The Earth’s atmosphere won’t warm up as fast in the next few decades as climate scientists have been claiming because global warming has hit an unexplained standstill.

Since 1998, the atmosphere hasn’t heated up much as climate researchers had predicted which has caused a group of researchers to modify their predictions for the next few decades.

The Intergovernmental Panel on Climate Change said in 2007 that the short-term temperature from 2000-2009 would most likely rise by 1.8-5.4 degrees Fahrenheit, but a new group of researchers are reporting that the rise was probably only by 1.62-3.6 degrees Fahrenheit, according a report in Nature Geoscience.
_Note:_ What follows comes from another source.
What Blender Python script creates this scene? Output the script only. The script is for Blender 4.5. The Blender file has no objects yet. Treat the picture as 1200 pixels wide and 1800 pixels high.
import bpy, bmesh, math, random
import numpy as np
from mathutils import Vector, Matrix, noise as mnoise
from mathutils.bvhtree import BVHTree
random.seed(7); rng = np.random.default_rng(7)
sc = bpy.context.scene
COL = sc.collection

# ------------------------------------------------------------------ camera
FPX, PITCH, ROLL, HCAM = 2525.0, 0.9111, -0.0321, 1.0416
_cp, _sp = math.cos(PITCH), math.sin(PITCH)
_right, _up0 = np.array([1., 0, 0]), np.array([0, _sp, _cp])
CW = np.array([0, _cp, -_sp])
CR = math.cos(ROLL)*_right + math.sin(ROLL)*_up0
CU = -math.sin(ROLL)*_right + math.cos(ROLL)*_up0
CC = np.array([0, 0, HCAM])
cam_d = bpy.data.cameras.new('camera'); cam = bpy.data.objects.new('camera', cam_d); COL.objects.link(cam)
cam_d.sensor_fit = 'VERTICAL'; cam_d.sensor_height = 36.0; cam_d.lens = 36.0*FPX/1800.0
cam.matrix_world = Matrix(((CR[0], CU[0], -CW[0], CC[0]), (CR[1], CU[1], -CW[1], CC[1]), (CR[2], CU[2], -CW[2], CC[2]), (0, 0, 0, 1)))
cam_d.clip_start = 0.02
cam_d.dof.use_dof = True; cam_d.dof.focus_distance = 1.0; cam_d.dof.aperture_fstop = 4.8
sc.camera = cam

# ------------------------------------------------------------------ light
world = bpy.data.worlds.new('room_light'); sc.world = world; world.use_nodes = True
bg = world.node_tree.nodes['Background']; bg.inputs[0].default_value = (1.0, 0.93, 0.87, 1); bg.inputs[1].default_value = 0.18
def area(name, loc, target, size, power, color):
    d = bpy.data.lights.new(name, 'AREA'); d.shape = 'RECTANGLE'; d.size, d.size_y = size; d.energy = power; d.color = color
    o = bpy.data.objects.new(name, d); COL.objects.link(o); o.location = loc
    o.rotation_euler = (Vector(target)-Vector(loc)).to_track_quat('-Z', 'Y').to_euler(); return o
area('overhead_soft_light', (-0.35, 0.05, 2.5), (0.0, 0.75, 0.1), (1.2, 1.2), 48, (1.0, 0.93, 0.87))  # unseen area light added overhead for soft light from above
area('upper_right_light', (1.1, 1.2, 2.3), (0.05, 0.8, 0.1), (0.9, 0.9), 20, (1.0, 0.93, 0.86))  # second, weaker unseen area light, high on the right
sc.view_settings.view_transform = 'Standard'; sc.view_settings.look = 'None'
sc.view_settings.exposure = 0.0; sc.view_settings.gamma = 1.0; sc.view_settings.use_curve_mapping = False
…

In comparison, the 1990s saw a probable rise of between 1.62-5.58 degrees Fahrenheit.

The reason the measurements are given in ranges is because they are made based on what would happen to the Earth’s average temperature if the concentration of CO2 in the atmosphere doubled.

Because the 2000s didn’t heat up as much as expected, the scientists writing in Nature Geoscience are predicting that global average temperature will rise 20% slower than had been expected over the next few decades.

“The hottest of the models in the medium-term, they are actually looking less likely or inconsistent with the data from the last decade alone,” said Dr Alexander Otto from the University of Oxford.

Even though the short and medium term are looking less bleak than had been predicted, the climate change projections over the long term have not been affected by the most recent “standstill.”

“We would expect a single decade to jump around a bit but the overall trend is independent of it, and people should be exactly as concerned as before about what climate change is doing,” said Dr Otto.